Choosing the right CMS

As the digital world rapidly evolves every day, higher ed must also evolve with it. This not only means being where your students are (online), but talking to them in the right way with the right messages. We know the majority of prospective students use a university’s website to research whether to apply, according to a Pew Research Study. But wait — before you dive into your new website, it’s imperative to first choose the right content management system (CMS). There are many things to deliberate, but here’s five initial considerations to start us down the right path:

Cost of ownership
It might seem like a no-brainer, but in the long term, cost of ownership is one of the most important things to consider when evaluating any content management system. Some systems are open-source (freely available, easy to modify and customize) and have no associated pricing to implement. Others are proprietary, and have substantial up-front costs or expensive maintenance implications. These two options alone can be overwhelming, so it’s crucial to be clear on what you want your CMS to do from the get-go.
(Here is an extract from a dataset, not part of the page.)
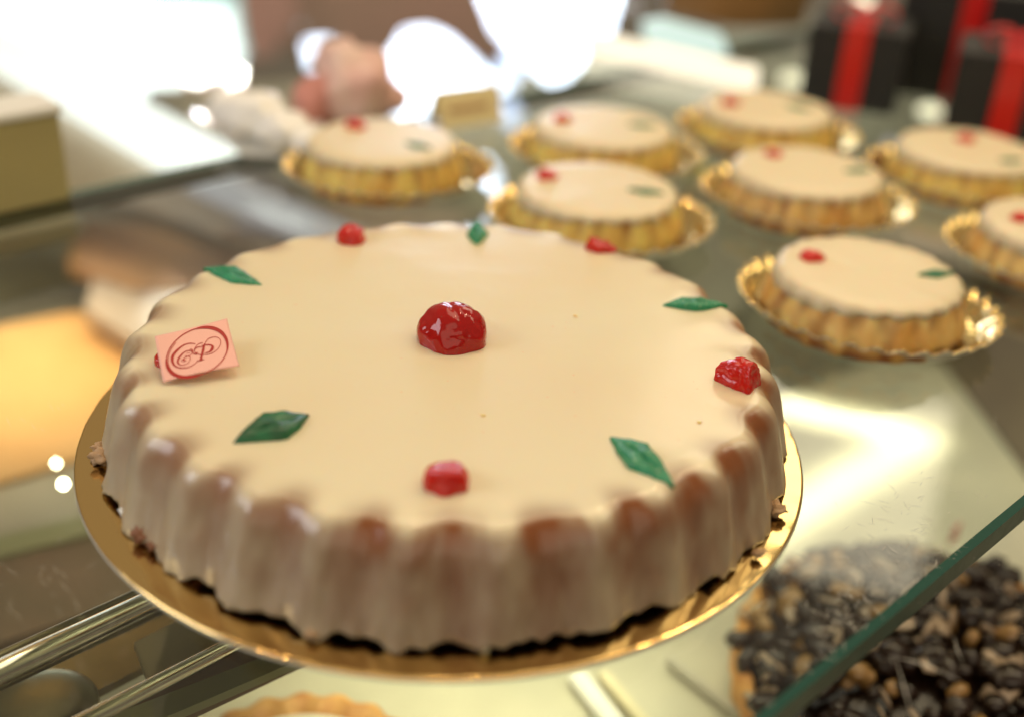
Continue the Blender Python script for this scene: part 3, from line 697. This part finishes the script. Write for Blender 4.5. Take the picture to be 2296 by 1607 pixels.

Functionality and usability
Who internally will be responsible for managing and executing within your CMS? Who has the time and know-how? How many users will need to be trained on the platform? Knowing these answers and more before choosing a platform is vital not only to ensure the right team has input, but to assess the usability of the program in accordance to the team’s time, resources, and proficiencies. Having the right people in place from the beginning makes it possible to customize your selection to meet your specific challenges and goals.

Workflow needs
If you need publishing or approval workflows for your content creating process, it’s important to consider what processes come out of the box and how easily custom workflows can be created. Are there notifications and alerts? Can you have parallel workflows?

Editorial features
Each CMS has its own way (sometimes multiple ways) of crafting content within the interface. We’ve seen many situations where a system’s authoring and editorial features can confuse writers, so it’s important to assess what helps the team feel most comfortable editing and authoring. Is flexibility paramount, or is simplicity?

Future extensibility
Many content management systems can be easily enhanced with plug-ins for extensibility and integrations. As you plan to iterate and evolve the site over time, you’ll want to consider up front what integrations are readily available for a CMS, how easily they can be created within the system, and how this will be implemented for future growth.